Last November, for example, Sea Shepherd Conservation Society, which has been collaborating with the Mexican Navy since 2015 to remove illegal fishing gear, counted 1185 fishing boats through the month of November in the zero tolerance area. Most of them had set gillnets for shrimp. 


The government has not renewed its agreement with Sea Shepherd to continue removing nets.

“It shouldn't be like that, it must be black and white,” said Olivera of the new rules, emphasizing the need for a completely protected area for the endangered mammal to thrive and rebuild its population. “Now, well, it's really a tolerance zone for illegal fishermen.”

During the last expedition to attempt to survey the vaquita population in November 2019, scientists saw 10 individual vaquitas including three healthy calves in the zero tolerance area, said Taylor. 

“That means we’re dealing with survivors,” she said. “If you could guard that tiny area, you could give them a fighting chance.” 
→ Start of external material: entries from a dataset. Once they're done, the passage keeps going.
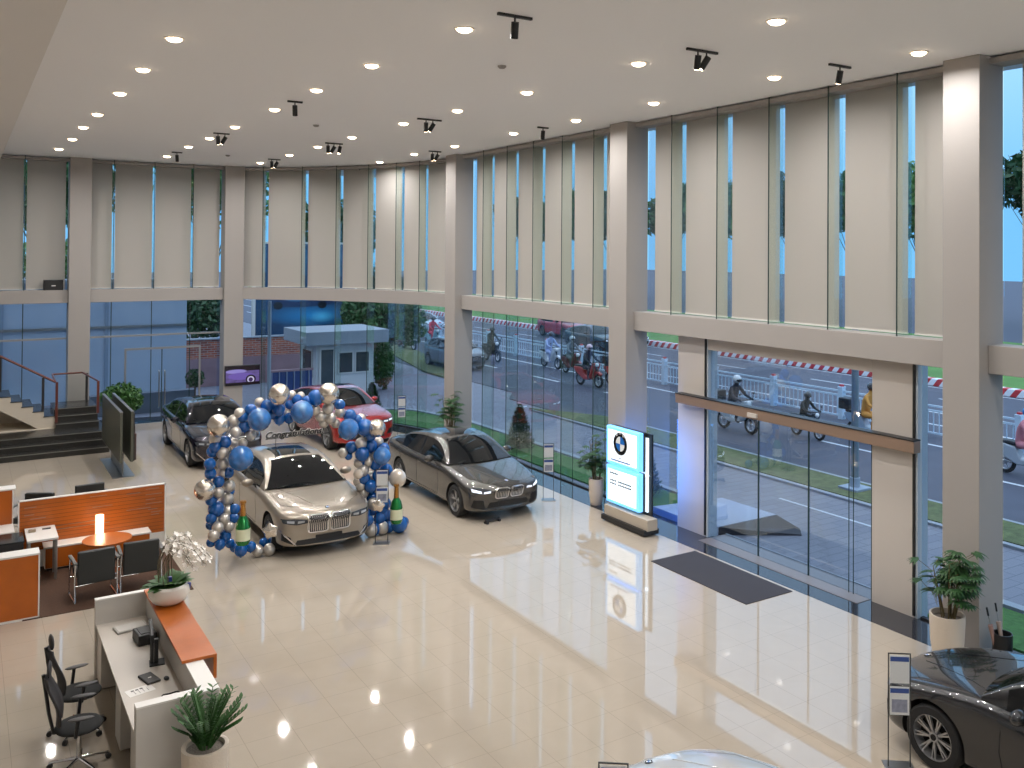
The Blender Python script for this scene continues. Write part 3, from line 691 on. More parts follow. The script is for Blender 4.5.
    # things laid on the body surface
    def conform(nm_, polys, m, axis='y', side=-1, off=.006, back=.02, parent=t, rings=5, thick=True):
        mb = MB()
        for poly in polys:
            # resample
            pp = []
            for a, b in zip(poly, poly[1:]+poly[:1]):
                d = math.hypot(b[0]-a[0], b[1]-a[1]); nn = max(1, int(d/.05))
                pp += [(lerp(a[0], b[0], i/nn), lerp(a[1], b[1], i/nn)) for i in range(nn)]
            cx = sum(p[0] for p in pp)/len(pp); cz = sum(p[1] for p in pp)/len(pp); N = len(pp)
            def hit(u, v):
                if axis == 'y': o = Vector((u, -2 if side < 0 else L+2, v)); d = Vector((0, -side, 0))
                elif axis == 'z': o = Vector((u, v, 3)); d = Vector((0, 0, -1))
                else: o = Vector((side*3, u, v)); d = Vector((-side, 0, 0))
                h = bvh.ray_cast(o, d)
                return (h[0] - d*off, d) if h[0] is not None else (None, d)
            vs_ = []; last = None
            for r_ in [i/rings for i in range(1, rings+1)]:
                for p in pp:
                    u, v = lerp(cx, p[0], r_), lerp(cz, p[1], r_); h, d = hit(u, v)
                    if h is None: h = Vector((u, last.y, v)) if (axis == 'y' and last) else (Vector((last.x, u, v)) if last else Vector((u, 0, v)))
                    vs_.append(h); last = h
            h, d = hit(cx, cz); c0 = h or vs_[0]; vs_.append(c0); ci_ = len(vs_)-1
            fs_ = [(ci_, i, (i+1) % N) for i in range(N)] + [(r_*N+i, r_*N+(i+1) % N, (r_+1)*N+(i+1) % N, (r_+1)*N+i) for r_ in range(rings-1) for i in range(N)]
            o = len(vs_); vs_ += [vs_[(rings-1)*N+i] + d*back for i in range(N)]
            fs_ += [((rings-1)*N+i, o+i, o+(i+1) % N, (rings-1)*N+(i+1) % N) for i in range(N)]
            mb.add(vs_, fs_)
        return mb.build(nm_, m, parent, smooth=True)
    def mir(p): return [(-x, z) for x, z in p][::-1]
    def rrect(x0, x1, z0, z1, r, n=4):
        o = []
        for cx, cz, a in ((x1-r, z1-r, 0), (x0+r, z1-r, pi/2), (x0+r, z0+r, pi), (x1-r, z0+r, 3*pi/2)):
            o += [(cx+r*cos(a+pi/2*i/n), cz+r*sin(a+pi/2*i/n)) for i in range(n+1)]
        return o
    gx, gw, gz0, gz1 = P['grille']
    for s_ in (1, -1):
        fp = rrect(gx, gx+gw, gz0, gz1, .07)
        ip = rrect(gx+.02, gx+gw-.02, gz0+.022, gz1-.022, .055)
        if s_ < 0: fp, ip = mir(fp), mir(ip)
        f = conform('kidney_grille', [fp], M['chrome'], off=.022, back=.05)
        conform('grille_opening', [ip], M['blackplastic'], off=.026, back=.02, parent=f)
        ns = P.get('slats', 9); sl = []
        for i in range(ns):
            x = gx+.035+(gw-.07)*i/(ns-1); sl.append([(s_*x-.0065, gz0+.035), (s_*x+.0065, gz0+.035), (s_*x+.0065, gz1-.035), (s_*x-.0065, gz1-.035)])
        conform('slats', sl, M['chrome'], off=.036, back=.01, parent=f, rings=2)
    hl = P['headlight']
    for s_ in (1, -1):
        h = conform('headlight', [hl if s_ > 0 else mir(hl)], P.get('lampm', M['lampglass']), off=.008, back=.02)
        for e_ in P['lamp_elems']: conform('lamp_element', [e_ if s_ > 0 else mir(e_)], P.get('elem', M['lampwhite']), off=.014, back=.01, parent=h, rings=2)
    conform('lower_intake', [P['intake']], M['blackplastic'], off=.006, rings=6)
    for s_ in (1, -1): conform('air_curtain', [P['curtain'] if s_ > 0 else mir(P['curtain'])], M['blackplastic'], off=.006)
    if P.get('chrome_lip'): [conform('chrome_lip', [q_], M['chrome'], off=.014, back=.01, rings=2) for q_ in (P['chrome_lip'], mir(P['chrome_lip']))]
    conform('number_plate', [rrect(-.26, .26, gz0-.15, gz0-.05, .01)], M['blackplastic'], off=.014, back=.03, rings=3)
    # badge on the hood edge
    h = bvh.ray_cast(Vector((0, .2, 3)), Vector((0, 0, -1)))
    roundel(t, h[0]+h[1]*.004, h[1], .042)
    # doors, handles, sill, lamps at the back
    zs_ = belt
    def seam(yz, w=.006):
        out = []
        for (a, b) in zip(yz, yz[1:]):
            d = Vector((b[0]-a[0], b[1]-a[1])).normalized(); nrm = Vector((-d.y, d.x))*w
            out.append([(a[0]-nrm.x, a[1]-nrm.y), (b[0]-nrm.x, b[1]-nrm.y), (b[0]+nrm.x, b[1]+nrm.y), (a[0]+nrm.x, a[1]+nrm.y)])
        return out
    d0, d1, d2 = yws+.28, bp+.03, P.get('d2', rr_-.32)
    for s_ in (1, -1):
        conform('door_seam', seam([(d0, zs_-.06), (d0-.03, .55), (d0+.02, zb0+.12)]) + seam([(d1, zs_-.03), (d1, zb0+.12)]) + seam([(d2+.38, zs_-.03), (d2+.2, .72), (d2-.05, .52), (d2-.12, zb0+.12)]) + seam([(d0+.02, zb0+.12), (d2-.12, zb0+.12)]),
                M['archdark'], 'x', s_, off=.0015, back=.004, rings=1)
        conform('window_trim', seam([(d0-.05, zs_-.022), (lerp(d0, d2, .5), zs_-.016), (ybl-.4, zs_-.004)], .008), M['chrome'] if P.get('chrometrim') else M['blackplastic'], 'x', s_, off=.006, back=.01, rings=1)
        for yy in (d1-.2, d2+.06):
            c = bvh.ray_cast(Vector((s_*3, yy, zs_-.14)), Vector((-s_, 0, 0)))
            if c[0] is not None:
                hh = MB().obox((c[0].x+s_*.016, yy, zs_-.14), .02, .19, .024); hh.build('door_handle', paint, t, bevel=.006)
        conform('taillight', [[(L-.26, deck-.24), (L-.05, deck-.22), (L-.06, deck-.08), (L-.3, deck-.12)]], M['taillamp'], 'x', s_, off=.006, back=.01)
        conform('side_skirt', [[(fr+R_+.1, zb0+.0), (rr_-R_-.1, zb0+.0), (rr_-R_-.1, zb0+.07), (fr+R_+.1, zb0+.07)]], M['blackplastic'], 'x', s_, off=.004, back=.01, rings=2)
        # mirrors
        my = yws+.52; mb = MB(); mb.sphere((0, 0, 0), 1, 14, 8, (.125, .075, .078)); mz = zs_+.065
        mo = mb.build('wing_mirror', paint, t, smooth=True, loc=(s_*(hw_+.085), my, mz))
        MB().cyl((-s_*.08, .01, -.03), (-s_*.24, .05, -.10), .022, .03, 8).build('mirror_arm', M['blackplastic'], mo)
        MB().sphere((0, .045, 0), 1, 12, 6, (.1, .034, .06)).build('mirror_glass', M['carglass'], mo)
    # hood creases
    for s_ in (1, -1):
        pts_ = [(s_*.20, .32), (s_*.42, .95), (s_*.58, yws-.12)]
        conform('hood_crease', seam(pts_, .004), paint, 'z', 1, off=.004, back=.006, rings=1)
        conform('hood_seam', seam([(s_*.5, .34), (s_*(hw_*.80), .62), (s_*(hw_*.83), yws-.05)], .003), M['archdark'], 'z', 1, off=.001, back=.004, rings=1)
    # wipers
    for x0 in (-.05, -.6):
        MB().tube([(x0, yws-.16, cowl+.03), (x0+.25, yws-.08+.03, cowl+.055), (x0+.55, yws-.02+.02, cowl+.06)], .008, 6).build('wiper', M['blackplastic'], t)
    for y in (fr, rr_):
        for s_ in (1, -1): wheel_part(t, (s_*(hw_-.135), y, R_), R_, s_, P['wheel'])
    return t
K7 = 1.065
def scaled(t, k=K7): t.scale = (k*.97 if k == K7 else k, k, k); return t
SEDAN5 = dict(L=4.96, W=1.87, H=1.47, belt=.98, hood_front=.76, cowl=.98, deck=1.06, ws0=1.42, ws1=2.18, bl1=3.55, bl0=4.35, zrb=1.37, tumble=.42, R=.335, front_axle=.88, wb=2.975,
  grille=(.015, .34, .47, .71), headlight=[(.42, .60), (.60, .59), (.80, .63), (.86, .72), (.80, .74), (.60, .71), (.44, .68)],
  lamp_elems=[[(.45, .61), (.60, .60), (.60, .64), (.46, .655)], [(.64, .61), (.82, .645), (.82, .70), (.65, .655)]],
  intake=[(-.52, .30), (.52, .30), (.46, .40), (.0, .41), (-.46, .40)], curtain=[(.56, .27), (.84, .32), (.80, .48), (.60, .46)], slats=8, wheel=(5, .16, .018), sunroof=(2.3, 3.1), d2=3.55-.02)
M['lampoff'] = mat('unlit headlamp element', (176, 182, 190), .12, metal=.3)
SEDAN7 = dict(elem=M['lampoff'], L=5.24, W=1.90, H=1.48, belt=.99, hood_front=.82, cowl=1.0, deck=1.07, ws0=1.5, ws1=2.28, bl1=3.8, bl0=4.6, zrb=1.39, tumble=.42, R=.345, front_axle=.88, wb=3.21,
  grille=(.012, .41, .45, .80), headlight=[(.42, .64), (.62, .62), (.84, .66), (.87, .73), (.66, .735), (.43, .72)],
  lamp_elems=[[(.48, .66), (.60, .65), (.60, .695), (.48, .70)], [(.66, .655), (.78, .67), (.78, .705), (.66, .70)]],
  intake=[(-.66, .25), (.66, .25), (.60, .34), (.0, .35), (-.60, .34)], curtain=[(.68, .27), (.86, .34), (.86, .47), (.72, .40)], chrome_lip=[(.62, .235), (.90, .50), (.88, .52), (.62, .262)], slats=10, wheel=(5, .12, .02), sunroof=(2.4, 3.2), chrometrim=True)
SUV = dict(L=4.75, W=1.92, H=1.62, belt=1.10, hood_front=.96, cowl=1.12, deck=1.22, ws0=1.45, ws1=2.15, bl1=3.6, bl0=4.5, zrb=1.5, tumble=.40, R=.375, front_axle=.90, wb=2.86, zb=.24,
  grille=(.02, .30, .62, .88), headlight=[(.44, .76), (.64, .75), (.86, .80), (.88, .88), (.66, .86), (.45, .84)],
  lamp_elems=[[(.50, .78), (.64, .775), (.64, .82), (.50, .82)], [(.68, .79), (.82, .81), (.82, .85), (.68, .84)]],
  intake=[(-.55, .36), (.55, .36), (.48, .52), (.0, .53), (-.48, .52)], curtain=[(.62, .40), (.84, .44), (.82, .58), (.68, .56)], slats=8, wheel=(5, .14, .02), sunroof=(2.35, 3.1))
champ = mat('champagne metallic paint', (146, 136, 123), .3, metal=.5, coat=1.)
greyp = mat('grey metallic paint', (74, 72, 69), .26, metal=.6, coat=1.)
blackp = mat('deep black blue paint', (16, 18, 34), .18, metal=.2, coat=1.)
redp = mat('red metallic paint', (150, 28, 26), .25, metal=.35, coat=1.)
silverp = mat('silver white paint', (205, 205, 202), .25, metal=.3, coat=1.)
scaled(make_car('sedan', 'champagne beige sedan with tall kidney grille under the balloon arch', (6.15, 17.8, 0), 0, SEDAN7, champ, group=None))
scaled(make_car('sedan', 'dark grey sedan beside the street glass, right of the balloon arch', (10.36, 17.98, 0), 0, SEDAN5, greyp))
scaled(make_car('sedan', 'black sedan parked at the far left behind the balloon arch', (6.25, 26.3, 0), 0, SEDAN7, blackp))
scaled(make_car('sport_utility_car', 'red sport utility car behind the right side of the balloon arch', (10.3, 26.45, 0), R(3), SUV, redp), 1.04)
s5 = dict(SEDAN5, elem=M['lampoff']); s5['wheel'] = (9, .09, .0095); s5['R'] = .345; s5['lampm'] = M['lampglass']
scaled(make_car('sedan', 'near black sedan at the lower right corner seen from its left front side', (10.5, 7.6, 0), pi, s5, mat('near black grey paint', (38, 40, 44), .25, metal=.5, coat=1.)))
scaled(make_car('sedan', 'silver white sedan whose hood just shows at the bottom edge', (5.9, 7.6, 0), pi, SEDAN5, silverp))
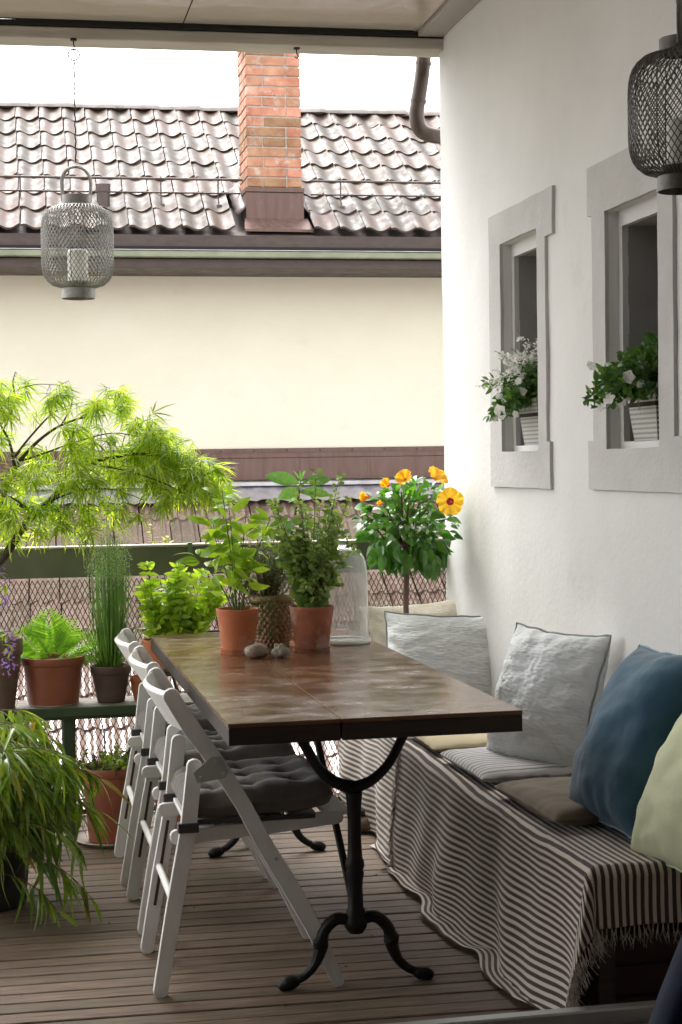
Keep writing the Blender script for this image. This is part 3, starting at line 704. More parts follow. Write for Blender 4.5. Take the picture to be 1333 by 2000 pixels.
# ================================================================== CHAIRS (local: rear foot at x=0, facing +x)
WD = .2225
def arcbox(): pass
def bar(b, pts, wdt, y0, y1, rnd=True):
    """flat bar in the xz plane along pts with widths, thickness y0..y1, rounded ends"""
    P_ = [Vector((p[0], 0, p[1])) for p in pts]; L1 = []; L2 = []; n = len(P_)
    for i, p in enumerate(P_):
        d = (P_[min(i+1, n-1)]-P_[max(i-1, 0)]).normalized(); nn = Vector((-d.z, 0, d.x)); wd = wdt[i]/2
        L1.append(p+nn*wd); L2.append(p-nn*wd)
    def cap(a, c, d):
        if not rnd: return []
        m = (a+c)/2; r = (a-c).length/2; u = (a-m).normalized(); return [m+u*math.cos(t)*r+d*math.sin(t)*r*.8 for t in (math.pi*.2, math.pi*.4, math.pi*.6, math.pi*.8)]
    de = (P_[-1]-P_[-2]).normalized(); ds = (P_[0]-P_[1]).normalized()
    poly = L1+cap(L1[-1], L2[-1], de)+L2[::-1]+cap(L2[0], L1[0], ds)
    b.prism([(q.x, q.z) for q in poly], y0, y1)
def softbevel(o, wd=.0018, seg=2):
    m = o.modifiers.new('bevel', 'BEVEL'); m.width = wd; m.segments = seg; m.limit_method = 'ANGLE'; m.angle_limit = rad(40)
    return o
def make_cushion_mesh(seed):
    b = MB(); n = 30; vs = []; fs = []; X0, X1, hw = .050, .440, .196
    tuft = [(x, y) for x in (.13, .235, .34) for y in (-.11, 0, .11)]
    for side in (1, -1):
        for i in range(n+1):
            for j in range(n+1):
                u = -1+2*i/n; v = -1+2*j/n
                e = (max(0, 1-abs(u)**7)*max(0, 1-abs(v)**7))**.42
                x = (X0+X1)/2+u*(X1-X0)/2*(1-.035*(1-abs(v)**2)*0-.05*abs(v)**6); y = v*hw*(1-.05*abs(u)**6)
                h = .050*e
                for k, (ax, ay) in enumerate(tuft):
                    d = math.hypot(x-ax, y-ay); h -= .022*math.exp(-(d/.016)**2)+.020*math.exp(-(d/.040)**2)
                h += e*(.010*nz3(x*9+seed, y*9, 1.)+.005*nz3(x*26, y*20+seed, 1.))
                # creases running between tufts
                h -= e*.006*max(0, 1-abs(((y+.055) % .11)-.055)/.010)*.8+e*.005*max(0, 1-abs(((x+.027) % .105)-.05)/.010)*.6
                zz = .043+h if side > 0 else .043-.040*e
                vs.append((x, y, zz))
    N1 = (n+1)**2
    for i in range(n):
        for j in range(n):
            a = i*(n+1)+j; fs.append((a, a+n+1, a+n+2, a+1)); fs.append((N1+a, N1+a+1, N1+a+n+2, N1+a+n+1))
    b.add(vs, fs); return b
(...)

“But the government has not permitted pulling up nets and has not protected and guarded this last area, as if they are actively promoting the extinction of the vaquita,” Olivera said.

And its actions will not go unnoticed, she said. Under international conservation treaties, as well as its free trade treaty with the United States and Canada, Mexico has made commitments to protect endangered species. 

“There are sanctions that could be brought to bear for Mexico’s lack of concern for the vaquita.”